Provided data:
⁂
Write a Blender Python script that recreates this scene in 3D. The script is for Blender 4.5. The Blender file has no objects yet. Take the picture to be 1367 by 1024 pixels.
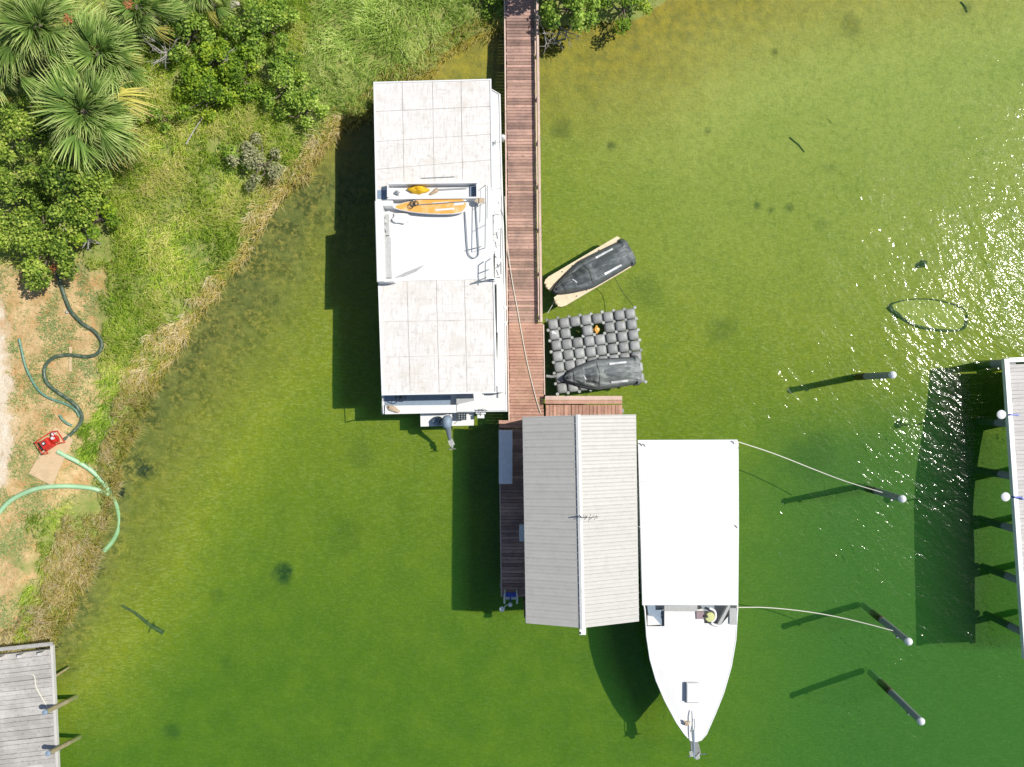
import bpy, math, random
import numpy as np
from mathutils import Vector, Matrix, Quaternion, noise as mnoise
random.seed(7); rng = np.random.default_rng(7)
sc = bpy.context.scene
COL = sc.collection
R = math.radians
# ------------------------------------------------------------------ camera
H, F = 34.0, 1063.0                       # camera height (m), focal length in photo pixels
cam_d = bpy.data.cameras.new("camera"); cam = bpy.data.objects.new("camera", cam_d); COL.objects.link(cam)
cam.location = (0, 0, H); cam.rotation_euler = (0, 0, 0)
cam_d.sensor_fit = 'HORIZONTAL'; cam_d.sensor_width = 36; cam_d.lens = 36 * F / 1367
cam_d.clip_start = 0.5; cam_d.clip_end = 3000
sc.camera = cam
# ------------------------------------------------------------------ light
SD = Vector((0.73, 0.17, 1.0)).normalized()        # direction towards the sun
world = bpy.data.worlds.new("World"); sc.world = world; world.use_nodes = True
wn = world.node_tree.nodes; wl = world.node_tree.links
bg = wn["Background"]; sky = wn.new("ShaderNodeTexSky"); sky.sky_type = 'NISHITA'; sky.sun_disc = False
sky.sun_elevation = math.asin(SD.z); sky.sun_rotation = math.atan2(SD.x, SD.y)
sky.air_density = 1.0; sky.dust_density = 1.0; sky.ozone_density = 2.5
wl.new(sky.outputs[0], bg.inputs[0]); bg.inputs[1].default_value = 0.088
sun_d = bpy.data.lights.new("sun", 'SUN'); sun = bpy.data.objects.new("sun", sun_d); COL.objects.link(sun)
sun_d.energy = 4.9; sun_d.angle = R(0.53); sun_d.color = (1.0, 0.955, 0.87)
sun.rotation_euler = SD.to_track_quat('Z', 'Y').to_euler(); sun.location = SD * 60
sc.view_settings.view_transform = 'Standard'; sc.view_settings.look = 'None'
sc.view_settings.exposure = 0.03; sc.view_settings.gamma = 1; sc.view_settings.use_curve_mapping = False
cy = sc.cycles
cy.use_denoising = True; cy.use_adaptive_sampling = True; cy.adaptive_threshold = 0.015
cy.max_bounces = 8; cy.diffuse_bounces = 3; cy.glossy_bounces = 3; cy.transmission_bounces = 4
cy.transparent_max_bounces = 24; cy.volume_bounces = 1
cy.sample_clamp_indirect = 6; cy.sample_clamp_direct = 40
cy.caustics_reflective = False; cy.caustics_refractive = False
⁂
Aim: Quote everything in the listing above exactly; pictures are the only thing to omit.

The output:
Write a Blender Python script that recreates this scene in 3D. The script is for Blender 4.5. The Blender file has no objects yet. Take the picture to be 1367 by 1024 pixels.
import bpy, math, random
import numpy as np
from mathutils import Vector, Matrix, Quaternion, noise as mnoise
random.seed(7); rng = np.random.default_rng(7)
sc = bpy.context.scene
COL = sc.collection
R = math.radians
# ------------------------------------------------------------------ camera
H, F = 34.0, 1063.0                       # camera height (m), focal length in photo pixels
cam_d = bpy.data.cameras.new("camera"); cam = bpy.data.objects.new("camera", cam_d); COL.objects.link(cam)
cam.location = (0, 0, H); cam.rotation_euler = (0, 0, 0)
cam_d.sensor_fit = 'HORIZONTAL'; cam_d.sensor_width = 36; cam_d.lens = 36 * F / 1367
cam_d.clip_start = 0.5; cam_d.clip_end = 3000
sc.camera = cam
# ------------------------------------------------------------------ light
SD = Vector((0.73, 0.17, 1.0)).normalized()        # direction towards the sun
world = bpy.data.worlds.new("World"); sc.world = world; world.use_nodes = True
wn = world.node_tree.nodes; wl = world.node_tree.links
bg = wn["Background"]; sky = wn.new("ShaderNodeTexSky"); sky.sky_type = 'NISHITA'; sky.sun_disc = False
sky.sun_elevation = math.asin(SD.z); sky.sun_rotation = math.atan2(SD.x, SD.y)
sky.air_density = 1.0; sky.dust_density = 1.0; sky.ozone_density = 2.5
wl.new(sky.outputs[0], bg.inputs[0]); bg.inputs[1].default_value = 0.088
sun_d = bpy.data.lights.new("sun", 'SUN'); sun = bpy.data.objects.new("sun", sun_d); COL.objects.link(sun)
sun_d.energy = 4.9; sun_d.angle = R(0.53); sun_d.color = (1.0, 0.955, 0.87)
sun.rotation_euler = SD.to_track_quat('Z', 'Y').to_euler(); sun.location = SD * 60
sc.view_settings.view_transform = 'Standard'; sc.view_settings.look = 'None'
sc.view_settings.exposure = 0.03; sc.view_settings.gamma = 1; sc.view_settings.use_curve_mapping = False
cy = sc.cycles
cy.use_denoising = True; cy.use_adaptive_sampling = True; cy.adaptive_threshold = 0.015
cy.max_bounces = 8; cy.diffuse_bounces = 3; cy.glossy_bounces = 3; cy.transmission_bounces = 4
cy.transparent_max_bounces = 24; cy.volume_bounces = 1
cy.sample_clamp_indirect = 6; cy.sample_clamp_direct = 40
cy.caustics_reflective = False; cy.caustics_refractive = False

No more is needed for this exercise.